Ternate (ANTARA) - Para petani pala di Maluku Utara (Malut) menikmati harga tertinggi fuli pala dalam lima tahun terakhir yakni mencapai Rp210.000 per kilogram dari harga biasanya paling tinggi Rp170.000 per kg.
"Kami bersyukur harga fuli pala bisa mencapai setinggi itu tetapi sayangnya tidak pula diikuti untuk harga biji pala yang masih bertahan pada angka Rp60.000-Rp65.000 per kg," kata salah seorang petani pala, Yusuf di Ternate, Jumat.
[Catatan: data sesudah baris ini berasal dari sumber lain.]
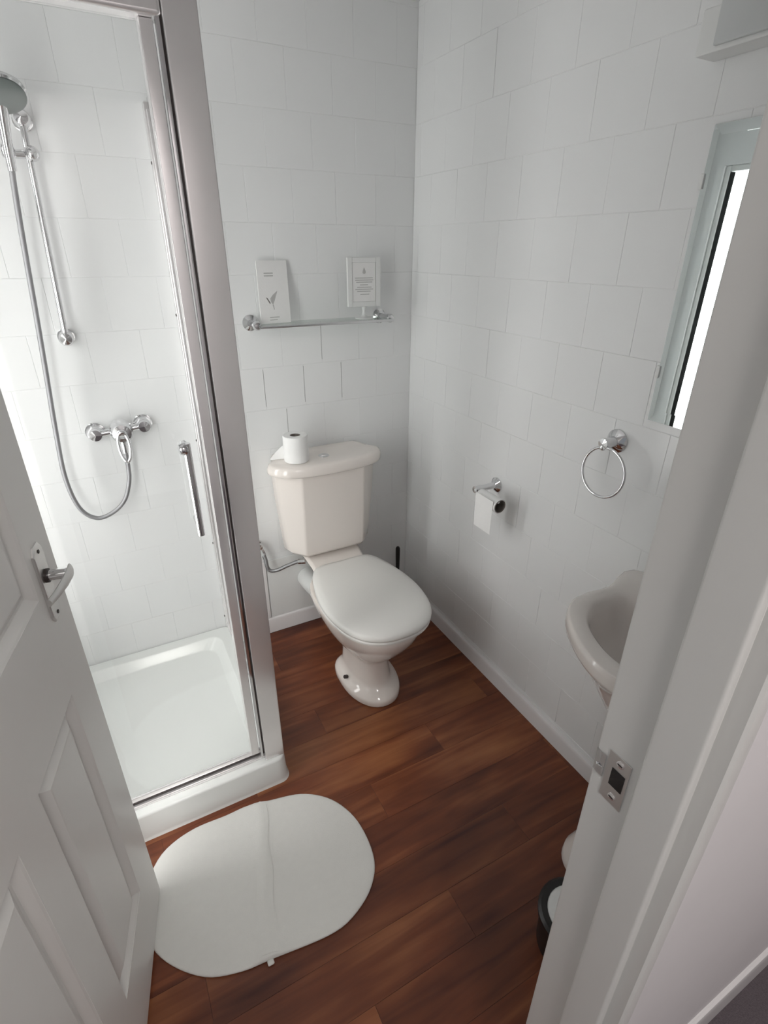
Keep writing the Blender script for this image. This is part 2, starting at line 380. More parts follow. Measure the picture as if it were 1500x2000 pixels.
for dz in (0.025, -0.028):
    bm = B(); lathe(bm, [(0.0, 0), (0.0048, 0.0), (0.0048, 0.0006), (0.003, 0.0012), (0.0, 0.0012)], (SX, SY, SZ + dz), (-1, 0, 0), 14); s_ = obj('screw', bm, 'alu', st, 40)
    bm = B(); box(bm, SX - 0.0018, SX - 0.0011, SY - 0.0030, SY + 0.0030, SZ + dz - 0.0006, SZ + dz + 0.0006); obj('screw_slot', bm, 'dark', s_)

# ------------------------------------------------------------------ the open door
DF = Vector((-1.308, -0.935)); dd = Vector((-0.214, -0.977)).normalized(); DW = 0.738; DH = DF + dd * DW
dr = thing('bathroom_door', 'white panelled door standing open at the left with lever handle', 'door', (DH.x, DH.y, 0.012))
dn2 = Vector((-dd.y, dd.x))                     # face normal towards the room's middle (+x side)
if dn2.x < 0: dn2 = -dn2
def dpt(s, n, z): return Vector((DF.x + dd.x * s + dn2.x * n, DF.y + dd.y * s + dn2.y * n, z))
DM = Matrix(((dd.x, dn2.x, 0, DF.x), (dd.y, dn2.y, 0, DF.y), (0, 0, 1, 0), (0, 0, 0, 1)))   # (s, n, z) -> world
def dbox(bm, s0, s1, n0, n1, z0, z1, bev=0.0):
    t = B(); box(t, s0, s1, n0, n1, z0, z1, bev); merge(bm, t, DM)
SB = [0.0, 0.115, 0.325, 0.415, 0.623, DW]; ZB = [0.012, 0.205, 0.835, 1.045, 1.86, 1.985]
bm = B()
for a, b in ((SB[0], SB[1]), (SB[4], SB[5])): dbox(bm, a, b, -0.036, 0, ZB[0], ZB[5], 0.002)
for z0, z1 in ((ZB[0], ZB[1]), (ZB[2], ZB[3]), (ZB[4], ZB[5])): dbox(bm, SB[1] - 0.001, SB[4] + 0.001, -0.036, -0.0001, z0, z1)
for z0, z1 in ((ZB[1], ZB[2]), (ZB[3], ZB[4])): dbox(bm, SB[2], SB[3], -0.036, -0.0002, z0 - 0.001, z1 + 0.001)
leaf = obj('door_leaf', bm, 'satin', dr, 35)
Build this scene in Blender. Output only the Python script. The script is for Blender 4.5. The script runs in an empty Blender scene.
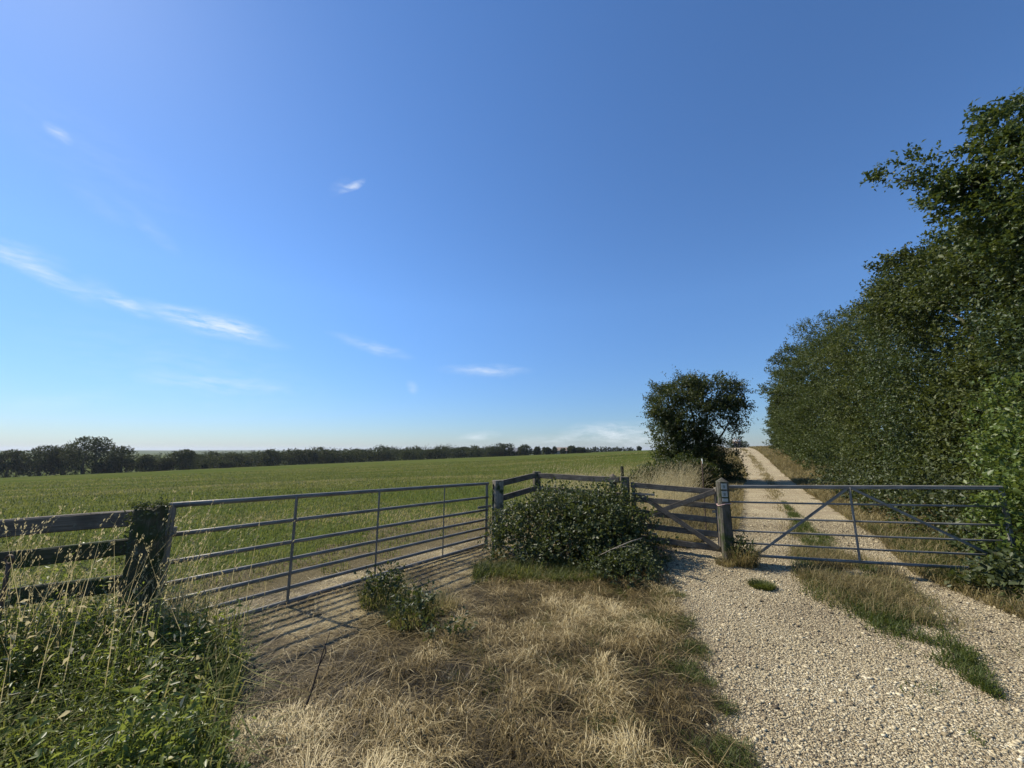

Fuli pala adalah selaput tipis yang memisahkan antara biji pala dan daging pala, yang biasanya banyak dibutuhkan untuk bahan baku industri makanan, farmasi dan kosmetik, bahkan kini mulai pula dilakukan penelitian untuk berbagai kebutuhan lainnya bagi manusia.
Ia berharap harga fuli pala seperti itu tetap bertahan hingga saat musim panen raya nanti dan diikuti pula dengan naiknya harga biji pala agar petani di daerah ini dapat meningkatkan kesejahteraannya.
Pala adalah salah satu tanaman perkebunan andalan Malut sejak zaman dahulu selain cengkih dan kelapa yang setiap tahunnya mampu menghasilkan sedikitnya 10 ribu ton dan umumnya dipasarkan dalam bentuk gelondongan ke Pulau Jawa.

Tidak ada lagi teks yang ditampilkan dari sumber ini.